Energúmeno é um termo de vasto espectro semântico. Daí que, cumprindo o prometido em cartas anteriores, vos fale do uso e abuso dessa palavra, nesses conturbados tempos.
Nesse tempo, a Lei de Diretrizes e Bases completava trinta e três anos, o item de desenvolvimento da educação básica não deslanchava e o índice de proficiência em língua portuguesa e matemática estacionava em miseráveis percentagens.

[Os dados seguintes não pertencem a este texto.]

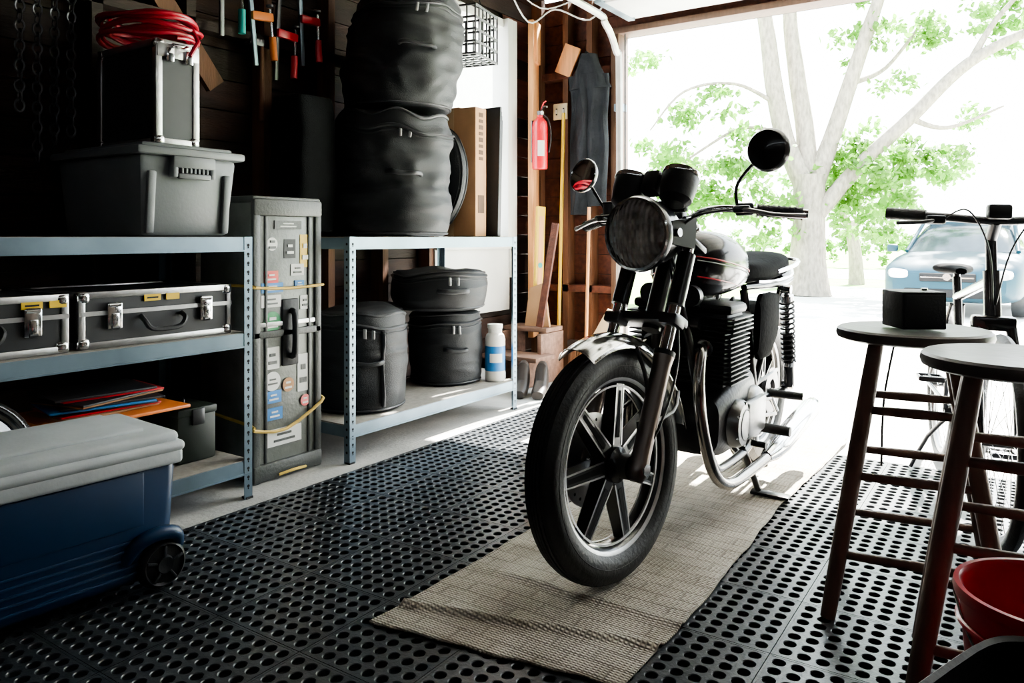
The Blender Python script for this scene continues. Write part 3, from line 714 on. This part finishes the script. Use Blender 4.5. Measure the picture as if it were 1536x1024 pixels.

O Brasil ocupava os últimos lugares do PISA (para que saibam, era uma avaliação internacional, que, supostamente, media o nível educacional de jovens de 15 anos). Dado que a culpa não morre solteira, os políticos enjeitavam responsabilidades, ignorando serem, também, responsáveis pelo fraco desempenho dos jovens. Isso mesmo: agiam na ignorância da sua ignorância. E ignorância é uma das acepções da palavra “energúmeno”. dicionário nos dizia que esse vocábulo também designava o insensato, aquele agia de modo inconsequente, pessoa irresponsável, de difícil entendimento. Sem consciência das maldades que arquitetava, o insensato criticava aquilo que era incapaz de compreender, ofendendo a memória de eminentes educadores.
No arcaico mundo de há vinte anos, vivíamos convulsões sociais e políticas, clivagens se agravavam. Urgia que secássemos as mágoas, nos escutássemos e nos uníssemos numa causa comum: a da Educação. Porém, muitos daqueles que detinham poder percorriam “velhos caminhos modernos” como lembrava Maffesoli. Seres humanos desumanizados, bonsais humanos agindo para impedir a regeneração do Sistema que os produziu. A gíria brasileira, sempre pródiga em sugerir sugestivas imagens, assim descrevia a sua desastrosa ação: continuavam “a agir como cegos no meio de um tiroteio”.
No início desta década de quarenta, o racionalismo e o individualismo deram lugar à emoção e ao ato coletivo. E essas nocivas criaturas cederam o lugar a uma nova geração de políticos, gente emancipada de energumenescências endêmicas, ou sindrômicas.
Se a língua portuguesa é rica em sinónimos, ela também pode ser, por vezes, traiçoeira. Nesses sombrios tempos, um candidato a prefeito dirigiu-se aos seus eleitores nos seguintes termos:
“Com a minha fé e as fezes de vocês, vou ganhar a eleição”.
O político era ignorante das regras de formação do plural das palavras, mas escasso dano causava à nação. Bem mais gravosos eram os atos dos bons faladores e perfeitos conhecedores da gramática, energúmenos que usavam da verve para caluniar e manipular.
Apercebia-me de que muitos dos energúmenos não sabiam que o eram. Por isso, eram merecedores de compaixão. Nas minhas orações para eles rogava perdão – também eram criaturas de Deus e não sabiam por que faziam aquilo que faziam.
In illo tempore, eu acreditava que, além de serem criação divina, eles passariam à condição seres humanos, quando nascessem de novo, tomassem consciência e se arrependessem dos seus pecados – conforme “Gálatas, capítulo 3, versículo 26: sois filhos de Deus pela fé em Cristo Jesus”.
Foi o que aconteceu já durante a terceira década deste século, muito por força de mudanças operadas por uma nova geração. A Ana, filha da Sissa, jovem de quinze anos, que demonstrava plena consciência da obsolescência da escola da sala de aula, isto escreveu:
“Saímos da escola, corpos sem almas, sabendo quase nada do essencial”.